On Friday the 13th, I awoke to find that my battery could no longer turn over my engine. I jumped it with a spare battery from my garage to get the car started and get my kid to school, then went straight to my local parts store to get a replacement for the battery, which was actually still under warranty. At that point, I didn't notice anything unusual about the operation of the AC system (because it was still early in the day and the outside temp was still cool), and everything else was working normally. Later in the day, however, I noticed that the AC system had gone haywire. The front fan was only blowing from the defroster vents, and the rear AC was only blowing hot. I naturally assumed the worst ... something had gotten "fried" when I jumped/replaced the battery, etc.

My first suspect was the "actuator" (a self-contained, DC servo motor that controls the air distributor flap in your front AC distributor box). I located the actuator (mounted on the driver side of the air distributor box, just above the accelerator pedal), removed the cover, and watched it working.
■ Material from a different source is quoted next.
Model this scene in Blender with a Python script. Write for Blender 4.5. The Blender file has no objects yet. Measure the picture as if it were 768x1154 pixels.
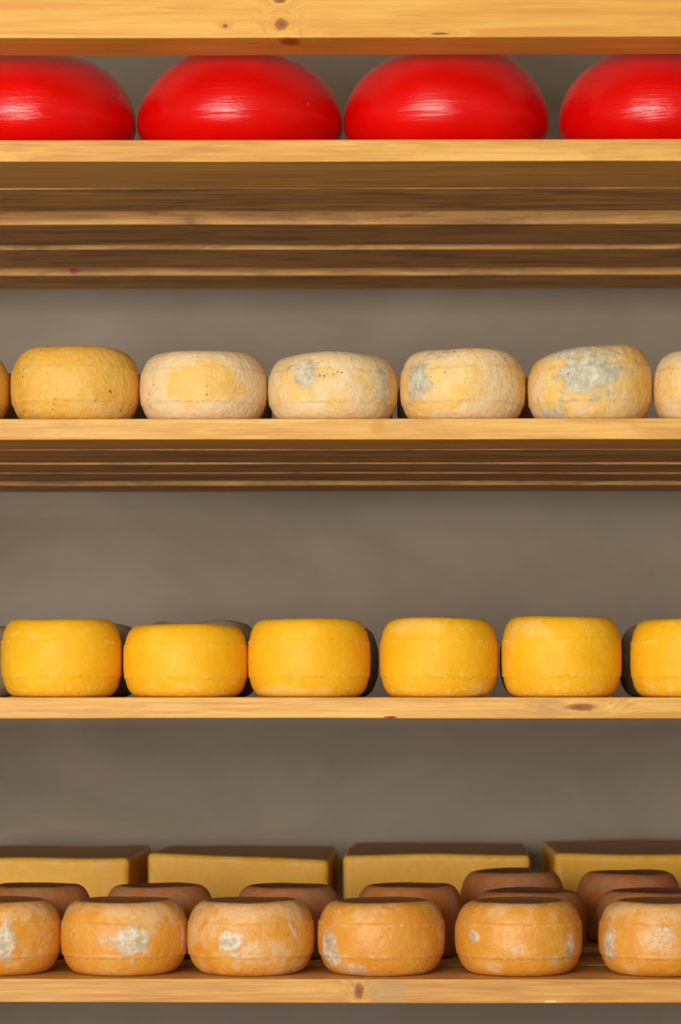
import bpy, bmesh, math, random
from mathutils import Vector, Matrix, noise
random.seed(7)
S = bpy.context.scene
COL = S.collection
# ------------------------------------------------------------------ camera
D = 4.0                      # camera to the front of the rack
PX = 0.00127                 # metres per photo pixel at the rack front
F = D / PX
YAW = math.radians(0.6)
VPX, HOR = 490.0, 785.0      # vanishing point of the depth lines
cam = bpy.data.cameras.new('camera')
cam.sensor_width = 36.0
cam.lens = F / 1154 * 36.0
cam.shift_x = -(VPX - 384 - F * math.tan(YAW)) / 1154
cam.shift_y = (HOR - 577) / 1154
co = bpy.data.objects.new('camera', cam)
co.location = (0, -D, 0)
co.rotation_euler = (math.radians(90), 0, YAW)
COL.objects.link(co)
S.camera = co
cam.dof.use_dof = True
cam.dof.focus_distance = 4.05
cam.dof.aperture_fstop = 5.6
cam.clip_start = 0.05

def wx(px, y):
    """world x of the photo column px at depth y"""
    t = (px - VPX) / F + math.tan(YAW)
    a = math.atan(t) - YAW
    return (D + y) * math.tan(a)

# ------------------------------------------------------------------ nodes
def new_mat(name):
    m = bpy.data.materials.new(name)
    m.use_nodes = True
    nt = m.node_tree
    nt.nodes.clear()
    out = nt.nodes.new('ShaderNodeOutputMaterial')
    b = nt.nodes.new('ShaderNodeBsdfPrincipled')
    nt.links.new(b.outputs[0], out.inputs[0])
    return m, nt, b

class N:
    def __init__(s, nt):
        s.nt = nt
    def _set(s, sock, v):
        if hasattr(v, 'is_output') or isinstance(v, bpy.types.NodeSocket):
            s.nt.links.new(v, sock)
        elif v is not None:
            if isinstance(v, (tuple, list)) and len(v) == 3 and sock.type == 'RGBA':
                v = (*v, 1)
            sock.default_value = v
    def math(s, op, a, b=None, c=None, clamp=False):
        n = s.nt.nodes.new('ShaderNodeMath'); n.operation = op; n.use_clamp = clamp
        for i, v in enumerate((a, b, c)):
            if v is not None: s._set(n.inputs[i], v)
        return n.outputs[0]
    def vmath(s, op, a, b=None):
        n = s.nt.nodes.new('ShaderNodeVectorMath'); n.operation = op
        s._set(n.inputs[0], a)
        if b is not None: s._set(n.inputs[1], b)
        return n.outputs['Value'] if op in ('LENGTH', 'DISTANCE') else n.outputs[0]
    def noise(s, vec, scale, detail=5, rough=0.55, dist=0.0, color=False):
        n = s.nt.nodes.new('ShaderNodeTexNoise')
        s._set(n.inputs['Vector'], vec)
        n.inputs['Scale'].default_value = scale; n.inputs['Detail'].default_value = detail
        n.inputs['Roughness'].default_value = rough; n.inputs['Distortion'].default_value = dist
        return n.outputs['Color' if color else 'Fac']
    def voro(s, vec, scale):
        n = s.nt.nodes.new('ShaderNodeTexVoronoi')
        s._set(n.inputs['Vector'], vec); n.inputs['Scale'].default_value = scale
        return n.outputs['Distance'], n.outputs['Color']
    def step(s, v, lo, hi, a=0.0, b=1.0):
        n = s.nt.nodes.new('ShaderNodeMapRange'); n.interpolation_type = 'SMOOTHSTEP'
        s._set(n.inputs['Value'], v)
        n.inputs['From Min'].default_value = lo; n.inputs['From Max'].default_value = hi
        n.inputs['To Min'].default_value = a; n.inputs['To Max'].default_value = b
        return n.outputs[0]
    def mix(s, f, a, b, mode='MIX'):
        n = s.nt.nodes.new('ShaderNodeMix'); n.data_type = 'RGBA'; n.blend_type = mode
        s._set(n.inputs[0], f); s._set(n.inputs[6], a); s._set(n.inputs[7], b)
        return n.outputs[2]
    def obj(s):
        n = s.nt.nodes.new('ShaderNodeTexCoord'); return n.outputs['Object']
    def rnd(s):
        n = s.nt.nodes.new('ShaderNodeObjectInfo'); return n.outputs['Random']
    def scale(s, vec, sc):
        n = s.nt.nodes.new('ShaderNodeMapping'); s._set(n.inputs['Vector'], vec)
        n.inputs['Scale'].default_value = sc
        return n.outputs[0]
    def attr(s, name):
        n = s.nt.nodes.new('ShaderNodeAttribute'); n.attribute_name = name
        sp = s.nt.nodes.new('ShaderNodeSeparateColor')
        s.nt.links.new(n.outputs['Color'], sp.inputs[0])
        return sp.outputs[0], sp.outputs[1], sp.outputs[2], n.outputs['Alpha']
    def bump(s, h, strength, dist, prev=None):
        n = s.nt.nodes.new('ShaderNodeBump')
        n.inputs['Strength'].default_value = strength; n.inputs['Distance'].default_value = dist
        s._set(n.inputs['Height'], h)
        if prev is not None: s.nt.links.new(prev, n.inputs['Normal'])
        return n.outputs[0]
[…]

I tried manually forcing the assembly into the matching position on the dashboard control (I don't recommend you try this ... you could end up damaging a perfectly good actuator), only to watch the servo move the assembly right back to the defroster position each time I re-started the AC. Since the servo was responding (sort of) to the dashboard climate control module, I figured the module was probably working right, and the actuator had to be bad.

However, before committing myself to purchase of a new actuator (about $55 on, I kept digging on the internet, and found another possible solution, which turned out to be the right one. Apparently, when power to the climate control system is interrupted, as when you replace a dead battery, the system sometimes fails to re-calibrate itself properly, which results in the actuator gear assembly traveling to, and sticking on its farthest "default" position ... the defroster vents. This mechanic suggested disconnecting the battery for 30 seconds or so, and then re-connecting it, to give the system another chance to re-calibrate. I figured, sheesh, that's a lot cheaper and simpler than replacing the actuator, so I gave it a try. Wouldn't you know it ... I disconnected the battery; re-connected it; re-started the car; tried the AC, and everything, including the rear AC, started working normally again, as if nothing had ever happened.

Don't even ask me exactly how or why it worked ... the answer to that question is way "above my pay grade." I was just so relieved that it DID work that I felt compelled to post this, for anyone else who might have experienced the same problem with their AC system after disconnecting/replacing their battery.